Abominable ? Il faut croire qu'elle ne l'était pas tant que cela, puisque deux ans plus tard les observations de l'astronome américain Edwin Hubble vont lui donner raison contre le propre père de la relativité générale : le décalage vers le rouge de leur spectre lumineux montre que les galaxies s'éloignent les unes des autres à une vitesse proportionnelle à leur distance, ce qui confirme avec éclat l'idée d'une expansion de l'univers telle que proposée par le prêtre belge.

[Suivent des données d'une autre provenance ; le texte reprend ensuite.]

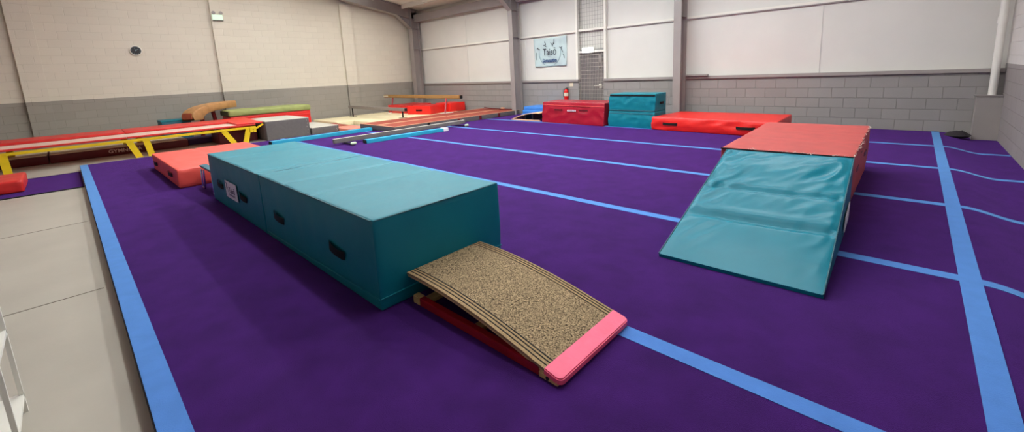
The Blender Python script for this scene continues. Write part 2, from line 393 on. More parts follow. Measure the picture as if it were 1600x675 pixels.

C'est alors que celui-ci a son intuition la plus simple, la plus géniale aussi. Si l'univers enfle et s'étend dans toutes les directions, cela signifie, en déroulant le film des événements à l'envers, que toute la masse de matière qu'il contient a forcément dû se trouver, en un très lointain passé, comprimée aux dimensions d'un atome. Cet « atome primitif », dont Lemaître propose alors le modèle, correspond à ce que nous appelons aujourd'hui le « big bang », mots lancés par dérision le 28 mars 1949 sur les ondes de la BBC par l'astrophysicien britannique Fred Hoyle, qui était resté comme Einstein accroché à l'idée d'un univers stationnaire. L'expression fera finalement florès, reléguant dans l'ombre le nom de cet étrange abbé qui en avait conçu, le premier, la monstrueuse idée.